PROBLEM DETAILS :: Output exactly the lines from the first line of the records below through the line containing "PI = math.pi", both included, leaving out any pictures.

RECORD SET ::
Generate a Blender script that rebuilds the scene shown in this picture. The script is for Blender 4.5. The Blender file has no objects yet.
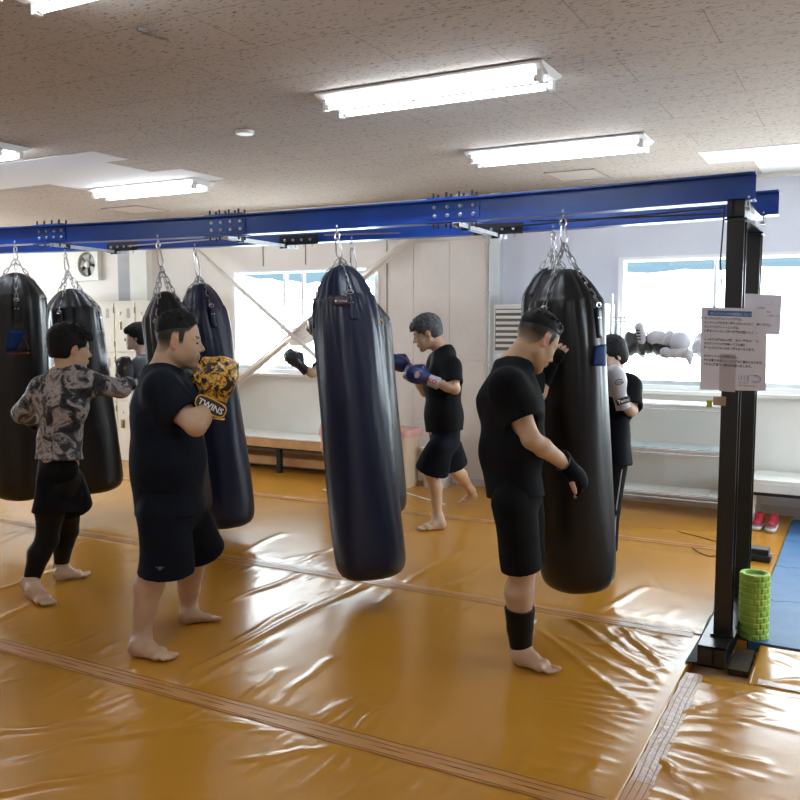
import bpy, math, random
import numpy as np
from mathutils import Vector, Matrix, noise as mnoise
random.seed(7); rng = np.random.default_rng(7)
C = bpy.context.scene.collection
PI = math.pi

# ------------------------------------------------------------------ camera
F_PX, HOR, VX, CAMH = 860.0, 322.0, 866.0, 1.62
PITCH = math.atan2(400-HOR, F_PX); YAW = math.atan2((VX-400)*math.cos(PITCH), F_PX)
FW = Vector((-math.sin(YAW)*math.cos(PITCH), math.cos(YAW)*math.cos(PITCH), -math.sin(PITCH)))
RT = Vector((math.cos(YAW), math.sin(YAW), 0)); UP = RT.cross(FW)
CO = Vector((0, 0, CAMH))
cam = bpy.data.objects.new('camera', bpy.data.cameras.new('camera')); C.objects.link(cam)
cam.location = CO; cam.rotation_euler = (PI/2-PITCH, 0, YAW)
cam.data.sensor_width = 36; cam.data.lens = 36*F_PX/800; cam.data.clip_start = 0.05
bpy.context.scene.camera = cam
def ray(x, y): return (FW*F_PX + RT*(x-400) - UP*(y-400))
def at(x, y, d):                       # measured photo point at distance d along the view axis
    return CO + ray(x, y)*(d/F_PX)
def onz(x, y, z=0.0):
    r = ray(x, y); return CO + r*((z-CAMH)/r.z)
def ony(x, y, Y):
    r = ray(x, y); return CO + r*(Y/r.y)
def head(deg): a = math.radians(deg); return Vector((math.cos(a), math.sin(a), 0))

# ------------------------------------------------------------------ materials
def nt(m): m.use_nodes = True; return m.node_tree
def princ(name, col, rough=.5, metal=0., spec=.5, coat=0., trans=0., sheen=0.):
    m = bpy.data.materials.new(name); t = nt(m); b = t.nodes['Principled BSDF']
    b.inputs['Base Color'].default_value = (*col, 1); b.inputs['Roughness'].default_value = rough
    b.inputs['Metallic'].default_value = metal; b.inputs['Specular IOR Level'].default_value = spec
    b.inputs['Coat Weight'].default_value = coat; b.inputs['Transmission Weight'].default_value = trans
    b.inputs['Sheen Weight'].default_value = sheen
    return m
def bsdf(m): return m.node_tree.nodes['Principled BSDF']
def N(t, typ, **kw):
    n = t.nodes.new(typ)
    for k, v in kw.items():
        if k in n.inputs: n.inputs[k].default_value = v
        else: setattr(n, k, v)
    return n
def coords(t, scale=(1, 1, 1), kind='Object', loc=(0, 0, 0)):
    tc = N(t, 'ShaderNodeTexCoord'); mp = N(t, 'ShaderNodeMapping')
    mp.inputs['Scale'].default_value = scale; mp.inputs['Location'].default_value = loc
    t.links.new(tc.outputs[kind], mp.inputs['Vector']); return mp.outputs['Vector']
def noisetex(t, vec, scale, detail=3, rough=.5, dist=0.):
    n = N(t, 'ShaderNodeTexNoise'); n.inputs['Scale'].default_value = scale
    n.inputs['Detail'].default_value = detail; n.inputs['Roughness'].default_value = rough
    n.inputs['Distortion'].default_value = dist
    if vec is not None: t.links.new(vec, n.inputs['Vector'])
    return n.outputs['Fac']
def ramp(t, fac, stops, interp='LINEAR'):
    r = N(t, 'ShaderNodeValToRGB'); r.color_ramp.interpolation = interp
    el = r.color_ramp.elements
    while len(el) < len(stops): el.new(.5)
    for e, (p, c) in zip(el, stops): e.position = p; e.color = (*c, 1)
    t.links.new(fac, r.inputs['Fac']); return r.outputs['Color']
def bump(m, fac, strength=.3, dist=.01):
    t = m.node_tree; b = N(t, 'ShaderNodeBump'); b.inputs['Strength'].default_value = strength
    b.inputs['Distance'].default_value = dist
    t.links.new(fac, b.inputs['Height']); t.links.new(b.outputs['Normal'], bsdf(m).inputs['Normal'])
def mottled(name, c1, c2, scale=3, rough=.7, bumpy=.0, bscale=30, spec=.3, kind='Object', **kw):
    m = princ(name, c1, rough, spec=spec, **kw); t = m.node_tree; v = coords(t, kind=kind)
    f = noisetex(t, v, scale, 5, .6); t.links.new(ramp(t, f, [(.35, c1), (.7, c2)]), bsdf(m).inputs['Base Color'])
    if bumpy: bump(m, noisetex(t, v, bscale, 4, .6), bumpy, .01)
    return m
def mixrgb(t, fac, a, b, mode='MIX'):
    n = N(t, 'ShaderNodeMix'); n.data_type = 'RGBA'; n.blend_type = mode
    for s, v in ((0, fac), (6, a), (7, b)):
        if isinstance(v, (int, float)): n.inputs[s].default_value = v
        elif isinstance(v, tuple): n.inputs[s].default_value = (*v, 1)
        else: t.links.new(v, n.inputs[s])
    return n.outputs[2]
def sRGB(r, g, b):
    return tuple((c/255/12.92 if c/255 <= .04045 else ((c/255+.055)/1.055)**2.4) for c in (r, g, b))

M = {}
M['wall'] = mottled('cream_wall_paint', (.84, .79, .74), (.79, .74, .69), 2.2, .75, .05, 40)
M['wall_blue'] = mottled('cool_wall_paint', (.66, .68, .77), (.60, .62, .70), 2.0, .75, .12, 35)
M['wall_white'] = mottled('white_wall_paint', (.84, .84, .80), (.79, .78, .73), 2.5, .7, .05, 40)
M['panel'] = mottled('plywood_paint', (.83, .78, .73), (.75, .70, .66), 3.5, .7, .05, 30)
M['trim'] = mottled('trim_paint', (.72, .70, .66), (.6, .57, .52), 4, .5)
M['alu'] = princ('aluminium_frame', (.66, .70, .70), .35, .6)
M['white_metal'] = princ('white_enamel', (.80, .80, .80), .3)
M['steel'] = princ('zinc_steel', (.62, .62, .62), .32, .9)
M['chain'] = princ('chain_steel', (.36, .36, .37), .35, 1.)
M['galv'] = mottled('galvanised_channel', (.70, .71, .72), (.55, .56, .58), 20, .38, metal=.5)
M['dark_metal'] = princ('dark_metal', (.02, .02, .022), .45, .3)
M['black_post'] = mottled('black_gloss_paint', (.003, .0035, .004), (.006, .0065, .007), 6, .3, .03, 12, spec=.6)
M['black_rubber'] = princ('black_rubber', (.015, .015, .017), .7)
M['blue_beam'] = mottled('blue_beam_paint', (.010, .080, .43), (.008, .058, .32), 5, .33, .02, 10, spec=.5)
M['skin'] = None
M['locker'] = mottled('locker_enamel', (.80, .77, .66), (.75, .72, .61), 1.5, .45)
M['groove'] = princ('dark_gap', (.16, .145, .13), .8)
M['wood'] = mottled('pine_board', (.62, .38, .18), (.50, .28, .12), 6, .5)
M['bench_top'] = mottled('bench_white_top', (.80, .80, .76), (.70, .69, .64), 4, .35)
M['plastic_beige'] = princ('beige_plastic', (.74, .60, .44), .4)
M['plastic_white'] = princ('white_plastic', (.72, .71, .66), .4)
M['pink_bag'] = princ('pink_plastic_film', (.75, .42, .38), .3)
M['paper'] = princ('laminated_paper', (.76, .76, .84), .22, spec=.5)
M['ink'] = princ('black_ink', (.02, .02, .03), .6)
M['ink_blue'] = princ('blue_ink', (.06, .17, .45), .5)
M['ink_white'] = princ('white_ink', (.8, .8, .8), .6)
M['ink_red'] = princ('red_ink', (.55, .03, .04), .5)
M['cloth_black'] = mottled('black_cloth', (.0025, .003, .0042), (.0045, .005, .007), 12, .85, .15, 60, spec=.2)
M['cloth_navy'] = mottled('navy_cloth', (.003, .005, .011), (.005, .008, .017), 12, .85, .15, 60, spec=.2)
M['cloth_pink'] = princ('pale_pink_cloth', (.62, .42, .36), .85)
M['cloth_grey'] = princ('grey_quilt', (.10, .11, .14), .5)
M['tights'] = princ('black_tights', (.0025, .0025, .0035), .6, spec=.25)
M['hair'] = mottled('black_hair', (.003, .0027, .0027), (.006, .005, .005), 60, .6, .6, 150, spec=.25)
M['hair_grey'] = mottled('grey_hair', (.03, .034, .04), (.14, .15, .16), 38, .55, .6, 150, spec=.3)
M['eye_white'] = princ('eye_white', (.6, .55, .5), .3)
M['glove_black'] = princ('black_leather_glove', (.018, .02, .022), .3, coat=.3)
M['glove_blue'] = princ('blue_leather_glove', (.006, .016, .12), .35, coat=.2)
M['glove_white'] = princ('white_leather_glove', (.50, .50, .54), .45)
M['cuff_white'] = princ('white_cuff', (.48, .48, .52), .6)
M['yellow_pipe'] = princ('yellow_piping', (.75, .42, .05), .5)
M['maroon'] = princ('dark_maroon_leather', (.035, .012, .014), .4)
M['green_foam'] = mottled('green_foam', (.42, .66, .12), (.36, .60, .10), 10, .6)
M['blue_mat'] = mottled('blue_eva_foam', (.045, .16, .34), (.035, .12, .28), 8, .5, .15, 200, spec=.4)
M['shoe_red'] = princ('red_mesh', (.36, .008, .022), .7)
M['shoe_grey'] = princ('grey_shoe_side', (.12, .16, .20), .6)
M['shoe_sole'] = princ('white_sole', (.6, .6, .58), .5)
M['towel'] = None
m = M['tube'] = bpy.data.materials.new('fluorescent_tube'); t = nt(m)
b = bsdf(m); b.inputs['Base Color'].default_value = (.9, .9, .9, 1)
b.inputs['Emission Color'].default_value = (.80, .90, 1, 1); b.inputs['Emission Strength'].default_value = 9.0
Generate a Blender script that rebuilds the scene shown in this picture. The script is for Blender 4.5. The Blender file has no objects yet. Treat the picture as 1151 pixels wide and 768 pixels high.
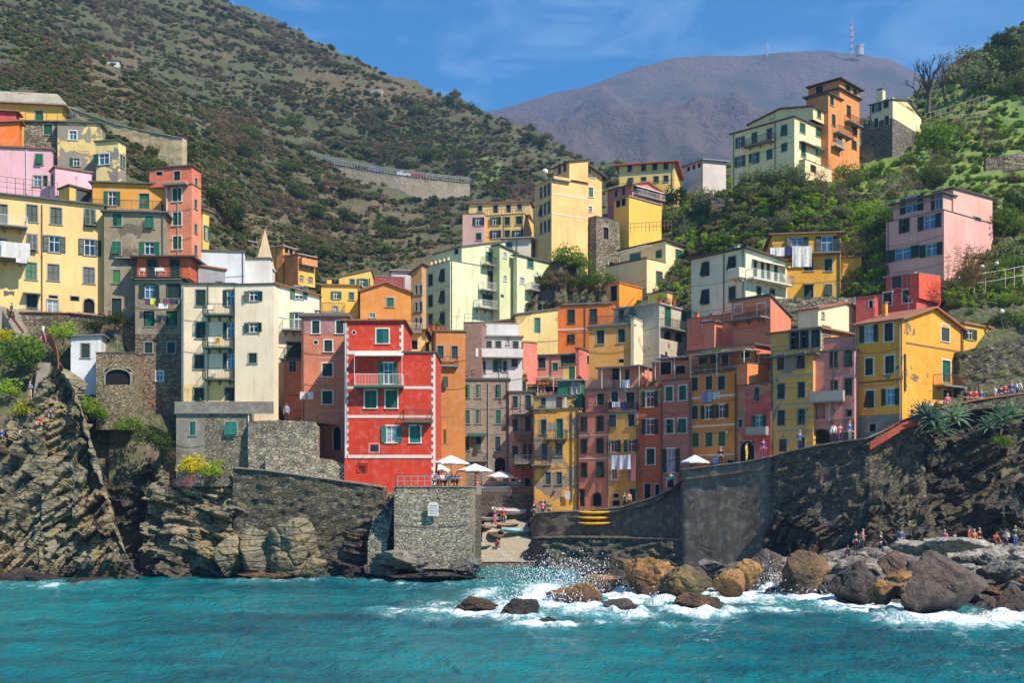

SOLUTION ::
Generate a Blender script that rebuilds the scene shown in this picture. The script is for Blender 4.5. The Blender file has no objects yet.
import bpy, math, random
import numpy as np
from mathutils import Vector, Matrix, noise as mnoise
random.seed(7); rng = np.random.default_rng(7)
C = bpy.context.scene.collection
PI = math.pi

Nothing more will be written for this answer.